* Start *

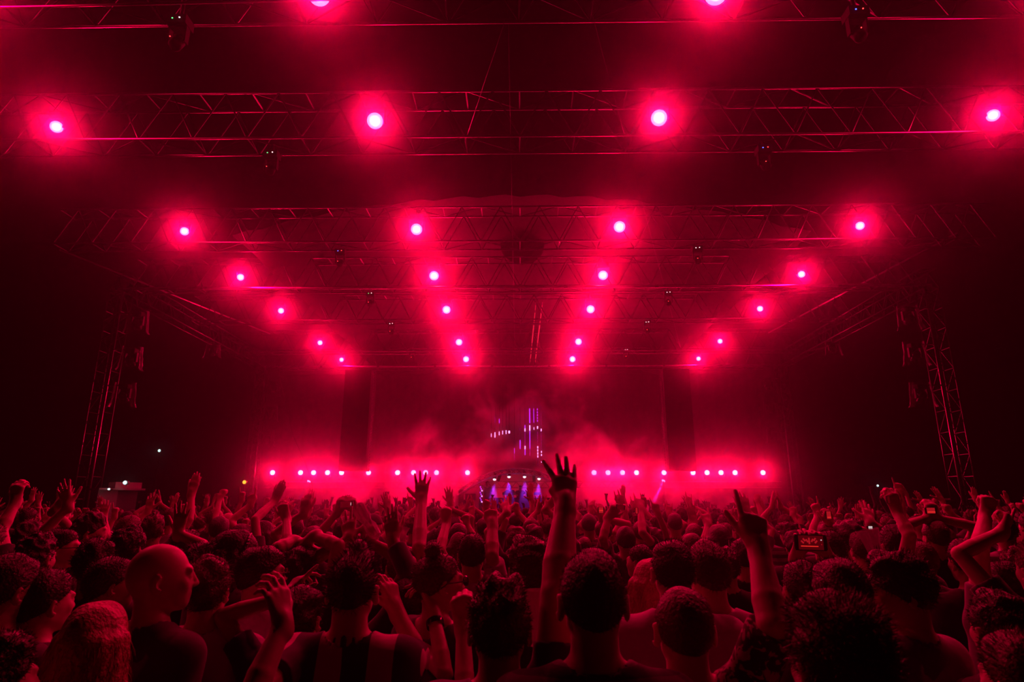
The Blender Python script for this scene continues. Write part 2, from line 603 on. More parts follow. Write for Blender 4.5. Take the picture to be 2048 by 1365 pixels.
for k, (u, v) in enumerate(((989, 959), (1018, 954), (1049, 954), (1078, 958))):
    q = P(u, v, BY + .25)
    r = 0.085
    root = thing('booth_spotlight', q, '%s blue white spotlight from the left under the booth arch' % ('first', 'second', 'third', 'fourth')[k], 'spotlight', 'spotlights under the booth arch')
    d = Vector(((-.05, -.02, .03, -.1)[k], -.28, -1)).normalized()
    tq = d.to_track_quat('Z', 'Y')
    c = MB(); c.lathe((0, 0, 0), [(r * .6, -.28), (r, -.2), (r, 0)], 16, tq); c.build('housing', M['black_metal'], root, smooth=True)
    c = MB(); c.lathe((0, 0, 0), [(r * .9, 0.0), (r * .88, .03), (r * .4, .06)], 16, tq); c.build('lens', M['booth_lens'], root, smooth=True)
    c = MB(); c.tube((0, 0, .1), (0, 0, .36), .02, 6); c.build('clamp', M['aluminium'], root)
    light_under(root, d * .05, 4200, (0.32, 0.03, 1.0), .06, 'SPOT', d, 40, .7)
for k, (u, v) in enumerate(((998, 957), (1068, 957))):
    q = P(u, v, BY + .1)
    root = thing('booth_fixture', q, 'unlit black fixture hanging at the %s of the booth arch' % ('left', 'right')[k], 'stage light', 'unlit fixtures under the booth arch')
    tq = Quaternion((0, 1, 0), (.35, -.1)[k])
    c = MB(); c.box((0, 0, .02), (.15, .2, .34), tq); c.build('housing', M['black_metal'], root)
    c = MB(); c.tube((0, 0, .1), (0, 0, .3), .02, 6); c.build('clamp', M['aluminium'], root)
# violet pixel panel at the booth's left and sparkles at its right
q = P(962, 986, BY)
root = thing('pixel_display', (q.x, BY + .15, 1.3), 'narrow violet pixel panel standing at the left end of the booth', 'led panel')
c = MB(); c.box((0, .05, .75), (.2, .06, 1.5)); c.build('frame', M['black_metal'], root)
for k in range(9):
    c = MB(); c.box((-.045 + .04 * (k % 3), 0, 1.42 - k * .085), (.05, .03, .06)); c.build('pixel', M['violet_bright' if k % 3 == 2 else 'violet_tube'], root)

# small violet beams at the sides of the stage
for k, (u, v, dx, nm) in enumerate(((618, 963, -.25, 'left'), (1327, 962, -.5, 'right'))):
    q = P(u, v, 32.2)
    root = thing('beam_light', q, 'small violet beam lamp low on the %s of the stage' % nm, 'stage light')
    d = Vector((dx, -.35, -.8)).normalized(); tq = d.to_track_quat('Z', 'Y')
    c = MB(); c.lathe((0, 0, 0), [(.06, -.25), (.1, -.15), (.1, 0)], 14, tq); c.build('housing', M['black_metal'], root, smooth=True)
    c = MB(); c.lathe((0, 0, 0), [(.09, 0), (.08, .03)], 14, tq); c.build('lens', M['violet_bright'], root, smooth=True)
    c = MB(); c.tube((0, 0, 0), (0, .1, -(q.z - 1.3)), .03, 6); c.build('stand', M['black_metal'], root)
    light_under(root, d * .06, 5000, (0.30, 0.02, 1.0), .03, 'SPOT', d, 10, .6)

# ------------------------------------------------------------------ hanging pixel tubes in the middle
def zx(X): return 920 + X / 6.5
def zy(Y): return 800 + Y / 6.5
TUBES = [
    (410, [(440, 485, 'b', .6)]), (457, [(220, 300, 'd', .6), (425, 492, 'b', 1)]), (512, [(250, 305, 't', .8), (415, 462, 'b', .8)]),
    (555, [(405, 450, 'b', .8)]), (600, [(400, 445, 'b', .9)]), (640, [(405, 438, 'b', 1.8)]),
    (707, [(630, 700, 't', .6), (710, 780, 'd', .7)]), (780, [(370, 395, 'd', .8), (525, 640, 't', 1.2)]),
    (843, [(330, 372, 't', 1.1), (374, 412, 'b', 1.1), (414, 600, 'd', .8), (602, 645, 'b', 1.1), (648, 720, 't', 1)]),
    (905, [(115, 305, 't', 1.3), (333, 402, 'b', 1.1), (405, 640, 't', .9), (560, 640, 'b', .5), (645, 730, 'd', .9)]),
    (958, [(115, 300, 't', .7), (360, 390, 'b', .6)]),
    (1005, [(115 + 37 * k, 138 + 37 * k, 't', 1) for k in range(5)] + [(345, 378, 'b', 1.2)] + [(420 + 36 * k, 440 + 36 * k, 'd', 1) for k in range(5)] + [(605 + 40 * k, 632 + 40 * k, 'b', 1) for k in range(4)] + [(765, 780, 'd', 1), (830, 850, 'd', .7)]),
    (1052, [(180 + 42 * k, 195 + 42 * k, 'd', .6) for k in range(4)] + [(378, 410, 'b', 1)] + [(430 + 40 * k, 452 + 40 * k, 'd', .8) for k in range(6)] + [(668, 690, 'b', 1), (708, 730, 'b', 1), (760, 770, 'd', .8), (802, 818, 'b', .8), (860, 875, 'd', .6)]),
]
TY = 30.9
TOPZ = 10.6
TORD = ['first', 'second', 'third', 'fourth', 'fifth', 'sixth', 'seventh', 'eighth', 'ninth', 'tenth', 'eleventh', 'twelfth', 'thirteenth']
for k, (X, segs) in enumerate(TUBES):
    u = zx(X)
    top = P(u, 815, TY); bot = P(u, zy(max(s_[1] for s_ in segs)) + 1, TY)
    lab = '%s hanging violet pixel tube from the left above the booth, %s' % (TORD[k], 'dotted with lights' if len(segs) > 7 else ('short lit patches' if len(segs) < 3 else 'lit in long streaks'))
    root = thing('pixel_tube', top, lab, 'led tube', 'violet pixel tubes hanging above the booth')
    c = MB(); c.tube((0, .03, 0), (0, .03, bot.z - top.z), .018, 6); c.build('tube', M['black_metal'], root)
    c = MB(); c.tube((0, .03, 0), (0, .03, 11.3 - top.z), .006, 5); c.build('wire', M['black_metal'], root)
    for (a, b, kind, w) in segs:
        p1, p2 = P(u, zy(a), TY), P(u, zy(b), TY)
        c = MB(); c.tube((0, 0, p1.z - top.z), (0, 0, p2.z - top.z), .026 * w, 6)
        c.build('lit_segment', M[{'b': 'violet_bright', 't': 'violet_tube', 'd': 'violet_dim'}[kind]], root)
# pixel strips under the roof, running from the audience towards the booth
for k, (a, b) in enumerate((((1085, 605, 24.0), (1070, 727, 32.0)), ((1072, 605, 24.0), (1060, 727, 32.0)))):
    A, B = P(*a), P(*b); D = B - A
    root = thing('roof_pixel_strip', A, '%s of two red lit pixel strips running along under the roof' % ('right', 'left')[k], 'led strip', 'red pixel strips under the roof')
    c = MB(); c.tube((0, 0, .03), D + Vector((0, 0, .03)), .02, 6); c.build('rail', M['black_metal'], root)
    c = MB(); c.tube((0, 0, 0), (0, 0, 1.9), .005, 4); c.tube(D, D + Vector((0, 0, 3.0)), .005, 4); c.build('wire', M['black_metal'], root)
    t = 0
    pieces = [(.04, .10, .012), (.14, .24, .02), (.25, .30, .018), (.32, .60, .03), (.62, .66, .014), (.70, .90, .026), (.93, .97, .014)]
    for (x, y, r) in pieces:
        c = MB(); c.tube(D * x, D * y, r, 6); c.build('lit_segment', M['red_tube'], root)

# ------------------------------------------------------------------ moving heads inside clear rain covers
def covered_light(u, v, w, h, Y, label, group, seed):
    p = P(u, v, Y)
    s = Y / 1215.0
    W, H = w * s, h * s
    root = thing('covered_moving_light', p, label, 'stage light', group)
    r = random.Random(seed)
    c = MB()
    n = 28; rows = 9; vs = []
    for j in range(rows):
        t = j / (rows - 1)
        rad = W * (.5 - .10 * t) * (1.0 + (.10 if j == 0 else 0))
        for k in range(n):
            a = 2 * math.pi * k / n
            rr = rad * (1 + .07 * math.sin(7 * a + seed) + .05 * r.uniform(-1, 1))
            vs.append((math.cos(a) * rr, math.sin(a) * rr * .8, -H / 2 + H * t + .012 * r.uniform(-1, 1)))
    fs = [(j * n + k, j * n + (k + 1) % n, (j + 1) * n + (k + 1) % n, (j + 1) * n + k) for j in range(rows - 1) for k in range(n)]
    c.add(vs, fs)
    c.build('rain_cover', M['rain_cover'], root, smooth=True)
    c = MB(); c.box((0, 0, H * .3), (W * .42, W * .32, H * .22)); c.build('base', M['gloss_black'], root)
    c = MB(); q = Quaternion((1, 0, 0), .5)
    c.lathe((0, 0, -H * .08), [(W * .12, H * .22), (W * .2, H * .1), (W * .2, -H * .18), (W * .17, -H * .22)], 16, q); c.build('head', M['gloss_black'], root, smooth=True)
    c = MB()
    for sx in (-1, 1): c.box((sx * W * .25, 0, H * .05), (W * .05, W * .12, H * .38))
    c.box((0, 0, H * .22), (W * .5, W * .12, H * .05))
    c.build('yoke', M['black_metal'], root)
    sx = -1 if u < 1036 else 1
    c = MB()
    if Y == 26.5: c.tube((0, 0, H * .38), (0, 0, 9.05 - p.z), .025, 6)
    else: c.tube((0, 0, H * .38), (sx * abs(sx * HALF - p.x), 0, H * .38), .025, 6)
    c.build('bracket', M['aluminium'], root)
    return root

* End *

• TASK INSTRUCTIONS:
Determine the number of lines containing "from". Write only that number.

• TASK RESPONSE:
4